Records provided ▸
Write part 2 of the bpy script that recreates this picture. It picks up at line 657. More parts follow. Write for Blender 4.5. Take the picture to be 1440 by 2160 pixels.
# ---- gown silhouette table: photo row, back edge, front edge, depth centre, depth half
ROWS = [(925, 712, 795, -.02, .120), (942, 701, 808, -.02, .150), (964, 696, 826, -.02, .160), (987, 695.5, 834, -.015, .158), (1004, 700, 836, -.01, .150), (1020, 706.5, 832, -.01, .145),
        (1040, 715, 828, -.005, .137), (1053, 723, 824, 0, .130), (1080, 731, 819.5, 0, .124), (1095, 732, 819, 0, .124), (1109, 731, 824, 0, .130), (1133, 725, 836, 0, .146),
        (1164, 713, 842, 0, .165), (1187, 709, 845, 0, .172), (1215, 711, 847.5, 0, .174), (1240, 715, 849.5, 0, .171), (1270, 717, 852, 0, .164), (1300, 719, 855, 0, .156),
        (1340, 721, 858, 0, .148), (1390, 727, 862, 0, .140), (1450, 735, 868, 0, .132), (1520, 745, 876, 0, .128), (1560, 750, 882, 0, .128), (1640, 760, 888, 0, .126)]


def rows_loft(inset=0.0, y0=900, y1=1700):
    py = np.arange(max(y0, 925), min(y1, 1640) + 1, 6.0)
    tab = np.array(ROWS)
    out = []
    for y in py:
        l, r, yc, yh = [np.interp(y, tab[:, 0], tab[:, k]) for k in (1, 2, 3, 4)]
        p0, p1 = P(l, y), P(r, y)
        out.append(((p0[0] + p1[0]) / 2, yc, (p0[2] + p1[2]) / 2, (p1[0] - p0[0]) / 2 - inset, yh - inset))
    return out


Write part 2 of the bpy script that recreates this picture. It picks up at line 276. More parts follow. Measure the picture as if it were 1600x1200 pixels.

Stated goal ▸
Your task is to repeat every line exactly.

Result of this task ▸
Write part 2 of the bpy script that recreates this picture. It picks up at line 657. More parts follow. Write for Blender 4.5. Take the picture to be 1440 by 2160 pixels.
# ---- gown silhouette table: photo row, back edge, front edge, depth centre, depth half
ROWS = [(925, 712, 795, -.02, .120), (942, 701, 808, -.02, .150), (964, 696, 826, -.02, .160), (987, 695.5, 834, -.015, .158), (1004, 700, 836, -.01, .150), (1020, 706.5, 832, -.01, .145),
        (1040, 715, 828, -.005, .137), (1053, 723, 824, 0, .130), (1080, 731, 819.5, 0, .124), (1095, 732, 819, 0, .124), (1109, 731, 824, 0, .130), (1133, 725, 836, 0, .146),
        (1164, 713, 842, 0, .165), (1187, 709, 845, 0, .172), (1215, 711, 847.5, 0, .174), (1240, 715, 849.5, 0, .171), (1270, 717, 852, 0, .164), (1300, 719, 855, 0, .156),
        (1340, 721, 858, 0, .148), (1390, 727, 862, 0, .140), (1450, 735, 868, 0, .132), (1520, 745, 876, 0, .128), (1560, 750, 882, 0, .128), (1640, 760, 888, 0, .126)]


def rows_loft(inset=0.0, y0=900, y1=1700):
    py = np.arange(max(y0, 925), min(y1, 1640) + 1, 6.0)
    tab = np.array(ROWS)
    out = []
    for y in py:
        l, r, yc, yh = [np.interp(y, tab[:, 0], tab[:, k]) for k in (1, 2, 3, 4)]
        p0, p1 = P(l, y), P(r, y)
        out.append(((p0[0] + p1[0]) / 2, yc, (p0[2] + p1[2]) / 2, (p1[0] - p0[0]) / 2 - inset, yh - inset))
    return out


Write part 2 of the bpy script that recreates this picture. It picks up at line 276. More parts follow. Measure the picture as if it were 1600x1200 pixels.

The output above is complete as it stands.